Reproduce each line from the first in the data through the line that contains "a = label(dc, AMB, -1.290, -1.194, 1.308, 1.363, YD2, r=.004);" exactly; give nothing else.

==================================================

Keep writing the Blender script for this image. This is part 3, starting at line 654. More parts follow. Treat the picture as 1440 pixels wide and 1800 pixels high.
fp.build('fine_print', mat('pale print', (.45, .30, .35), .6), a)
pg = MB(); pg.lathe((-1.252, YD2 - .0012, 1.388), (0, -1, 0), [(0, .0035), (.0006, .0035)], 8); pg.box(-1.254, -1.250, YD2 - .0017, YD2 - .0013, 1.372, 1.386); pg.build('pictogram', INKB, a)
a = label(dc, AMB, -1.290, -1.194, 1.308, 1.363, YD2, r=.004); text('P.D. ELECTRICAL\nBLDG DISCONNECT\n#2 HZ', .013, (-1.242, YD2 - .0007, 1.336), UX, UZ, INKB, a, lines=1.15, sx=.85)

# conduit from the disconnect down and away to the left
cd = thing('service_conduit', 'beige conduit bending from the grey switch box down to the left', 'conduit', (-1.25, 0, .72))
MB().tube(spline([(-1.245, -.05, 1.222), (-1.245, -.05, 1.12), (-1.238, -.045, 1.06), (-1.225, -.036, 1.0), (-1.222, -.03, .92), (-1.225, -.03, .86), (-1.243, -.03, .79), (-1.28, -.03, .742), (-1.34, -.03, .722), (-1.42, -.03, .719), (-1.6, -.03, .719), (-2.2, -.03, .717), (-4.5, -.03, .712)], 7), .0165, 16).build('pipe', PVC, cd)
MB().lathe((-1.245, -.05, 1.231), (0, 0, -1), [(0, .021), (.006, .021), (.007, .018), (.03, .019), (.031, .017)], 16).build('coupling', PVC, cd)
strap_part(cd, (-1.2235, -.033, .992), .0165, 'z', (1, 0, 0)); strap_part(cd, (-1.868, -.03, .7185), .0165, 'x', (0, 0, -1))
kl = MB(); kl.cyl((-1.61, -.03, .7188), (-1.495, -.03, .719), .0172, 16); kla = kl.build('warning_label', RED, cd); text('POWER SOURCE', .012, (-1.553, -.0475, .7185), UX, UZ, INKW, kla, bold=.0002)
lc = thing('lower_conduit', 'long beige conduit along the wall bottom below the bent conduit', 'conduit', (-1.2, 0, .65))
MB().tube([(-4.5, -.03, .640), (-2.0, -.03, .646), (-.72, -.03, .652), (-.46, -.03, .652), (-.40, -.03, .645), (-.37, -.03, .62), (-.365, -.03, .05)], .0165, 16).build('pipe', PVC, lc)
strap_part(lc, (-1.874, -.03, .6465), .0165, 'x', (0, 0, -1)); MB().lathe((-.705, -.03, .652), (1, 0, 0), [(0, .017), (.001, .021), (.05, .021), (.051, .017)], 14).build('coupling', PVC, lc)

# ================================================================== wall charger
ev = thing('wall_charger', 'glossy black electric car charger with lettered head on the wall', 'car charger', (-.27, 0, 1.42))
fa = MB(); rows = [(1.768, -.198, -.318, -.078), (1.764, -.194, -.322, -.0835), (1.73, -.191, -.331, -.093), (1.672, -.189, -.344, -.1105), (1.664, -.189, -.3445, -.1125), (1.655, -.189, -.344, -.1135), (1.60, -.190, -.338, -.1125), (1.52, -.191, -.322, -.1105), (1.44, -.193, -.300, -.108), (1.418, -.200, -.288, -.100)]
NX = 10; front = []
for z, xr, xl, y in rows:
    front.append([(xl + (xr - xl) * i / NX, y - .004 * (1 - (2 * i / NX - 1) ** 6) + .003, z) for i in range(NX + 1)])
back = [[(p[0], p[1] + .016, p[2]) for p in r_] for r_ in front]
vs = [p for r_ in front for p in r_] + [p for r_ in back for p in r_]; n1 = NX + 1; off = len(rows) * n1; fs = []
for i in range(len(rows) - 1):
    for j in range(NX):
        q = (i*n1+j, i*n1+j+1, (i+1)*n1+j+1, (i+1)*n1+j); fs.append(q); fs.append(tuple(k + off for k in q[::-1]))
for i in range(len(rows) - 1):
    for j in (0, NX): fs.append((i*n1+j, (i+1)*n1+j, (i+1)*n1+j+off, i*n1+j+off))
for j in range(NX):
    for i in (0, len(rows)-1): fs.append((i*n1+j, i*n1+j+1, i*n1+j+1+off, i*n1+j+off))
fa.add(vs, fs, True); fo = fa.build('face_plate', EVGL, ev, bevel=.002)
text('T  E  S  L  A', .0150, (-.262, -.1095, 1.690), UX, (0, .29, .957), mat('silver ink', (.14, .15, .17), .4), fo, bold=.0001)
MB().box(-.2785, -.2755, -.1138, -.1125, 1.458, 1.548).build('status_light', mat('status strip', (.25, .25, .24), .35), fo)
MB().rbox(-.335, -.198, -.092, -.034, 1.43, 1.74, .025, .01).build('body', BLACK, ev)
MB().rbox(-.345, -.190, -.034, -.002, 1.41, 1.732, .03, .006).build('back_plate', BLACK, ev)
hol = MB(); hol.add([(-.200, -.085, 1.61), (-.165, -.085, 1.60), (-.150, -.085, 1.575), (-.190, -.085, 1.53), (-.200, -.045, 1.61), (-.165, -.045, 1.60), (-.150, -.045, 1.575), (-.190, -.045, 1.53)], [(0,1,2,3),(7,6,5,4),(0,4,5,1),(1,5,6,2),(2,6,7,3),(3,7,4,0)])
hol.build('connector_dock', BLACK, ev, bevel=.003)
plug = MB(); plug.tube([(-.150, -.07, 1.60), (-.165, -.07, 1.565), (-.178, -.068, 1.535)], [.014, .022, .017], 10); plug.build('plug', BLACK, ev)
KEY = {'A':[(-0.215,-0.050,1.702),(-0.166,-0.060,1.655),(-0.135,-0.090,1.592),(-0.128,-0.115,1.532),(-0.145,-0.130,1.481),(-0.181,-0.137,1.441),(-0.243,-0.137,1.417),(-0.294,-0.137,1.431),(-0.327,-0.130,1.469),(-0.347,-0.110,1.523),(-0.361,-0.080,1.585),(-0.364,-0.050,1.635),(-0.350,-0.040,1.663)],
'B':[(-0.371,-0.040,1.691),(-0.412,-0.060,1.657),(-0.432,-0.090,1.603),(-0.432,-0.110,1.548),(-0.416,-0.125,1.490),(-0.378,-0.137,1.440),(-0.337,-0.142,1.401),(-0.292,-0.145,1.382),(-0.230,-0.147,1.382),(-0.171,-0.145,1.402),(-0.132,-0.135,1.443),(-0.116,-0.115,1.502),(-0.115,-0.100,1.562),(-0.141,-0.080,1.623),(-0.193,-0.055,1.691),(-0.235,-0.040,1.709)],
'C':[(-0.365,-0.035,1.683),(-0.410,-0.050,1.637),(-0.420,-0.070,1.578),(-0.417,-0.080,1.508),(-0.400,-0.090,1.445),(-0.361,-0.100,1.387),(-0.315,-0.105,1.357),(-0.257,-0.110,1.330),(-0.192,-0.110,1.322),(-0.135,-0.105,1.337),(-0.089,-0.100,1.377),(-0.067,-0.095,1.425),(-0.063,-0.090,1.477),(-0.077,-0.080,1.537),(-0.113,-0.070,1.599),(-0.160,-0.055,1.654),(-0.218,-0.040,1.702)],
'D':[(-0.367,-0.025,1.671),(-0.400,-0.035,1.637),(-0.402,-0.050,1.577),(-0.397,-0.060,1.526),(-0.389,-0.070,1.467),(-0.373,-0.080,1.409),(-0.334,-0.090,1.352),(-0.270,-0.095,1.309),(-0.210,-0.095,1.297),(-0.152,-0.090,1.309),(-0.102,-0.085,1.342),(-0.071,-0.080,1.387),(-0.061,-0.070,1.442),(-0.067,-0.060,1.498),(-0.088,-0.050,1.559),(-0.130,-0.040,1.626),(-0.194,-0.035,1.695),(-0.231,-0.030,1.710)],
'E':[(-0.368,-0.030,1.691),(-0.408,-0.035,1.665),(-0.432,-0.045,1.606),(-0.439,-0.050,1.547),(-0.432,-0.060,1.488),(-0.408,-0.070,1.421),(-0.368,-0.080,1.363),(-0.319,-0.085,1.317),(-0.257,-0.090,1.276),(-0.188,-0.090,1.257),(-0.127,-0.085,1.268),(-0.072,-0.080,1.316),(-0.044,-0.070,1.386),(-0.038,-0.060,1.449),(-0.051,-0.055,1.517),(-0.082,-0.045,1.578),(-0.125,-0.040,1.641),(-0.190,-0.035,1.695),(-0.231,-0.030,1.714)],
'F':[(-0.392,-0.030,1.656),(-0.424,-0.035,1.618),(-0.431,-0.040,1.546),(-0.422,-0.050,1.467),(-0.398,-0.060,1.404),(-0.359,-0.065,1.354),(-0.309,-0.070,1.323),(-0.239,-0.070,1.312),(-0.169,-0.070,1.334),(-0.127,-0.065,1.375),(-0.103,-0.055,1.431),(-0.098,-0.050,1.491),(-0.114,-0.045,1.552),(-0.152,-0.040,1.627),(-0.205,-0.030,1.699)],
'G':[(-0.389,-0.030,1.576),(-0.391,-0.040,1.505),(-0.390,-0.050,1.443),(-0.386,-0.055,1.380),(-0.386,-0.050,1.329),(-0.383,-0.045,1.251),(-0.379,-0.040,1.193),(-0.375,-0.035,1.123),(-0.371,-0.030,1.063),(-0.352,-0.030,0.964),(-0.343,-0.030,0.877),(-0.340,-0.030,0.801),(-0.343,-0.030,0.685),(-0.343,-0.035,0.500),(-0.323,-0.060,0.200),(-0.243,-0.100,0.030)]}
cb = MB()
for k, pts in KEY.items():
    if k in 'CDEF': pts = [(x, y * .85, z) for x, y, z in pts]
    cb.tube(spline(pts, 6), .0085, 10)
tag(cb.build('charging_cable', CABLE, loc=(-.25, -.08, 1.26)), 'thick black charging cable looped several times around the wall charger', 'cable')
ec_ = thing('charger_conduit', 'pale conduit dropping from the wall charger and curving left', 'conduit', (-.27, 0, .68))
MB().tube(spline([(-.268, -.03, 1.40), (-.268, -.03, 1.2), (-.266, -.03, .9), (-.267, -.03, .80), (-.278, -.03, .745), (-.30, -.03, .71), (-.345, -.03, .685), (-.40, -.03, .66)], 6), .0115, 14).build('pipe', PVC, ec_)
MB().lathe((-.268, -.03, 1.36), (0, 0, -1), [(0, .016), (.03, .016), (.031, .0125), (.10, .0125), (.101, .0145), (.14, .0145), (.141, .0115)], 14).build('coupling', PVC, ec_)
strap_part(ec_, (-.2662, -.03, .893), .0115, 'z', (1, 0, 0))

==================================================

SOLUTION TO THIS TASK:
Keep writing the Blender script for this image. This is part 3, starting at line 654. More parts follow. Treat the picture as 1440 pixels wide and 1800 pixels high.
fp.build('fine_print', mat('pale print', (.45, .30, .35), .6), a)
pg = MB(); pg.lathe((-1.252, YD2 - .0012, 1.388), (0, -1, 0), [(0, .0035), (.0006, .0035)], 8); pg.box(-1.254, -1.250, YD2 - .0017, YD2 - .0013, 1.372, 1.386); pg.build('pictogram', INKB, a)
a = label(dc, AMB, -1.290, -1.194, 1.308, 1.363, YD2, r=.004); text('P.D. ELECTRICAL\nBLDG DISCONNECT\n#2 HZ', .013, (-1.242, YD2 - .0007, 1.336), UX, UZ, INKB, a, lines=1.15, sx=.85)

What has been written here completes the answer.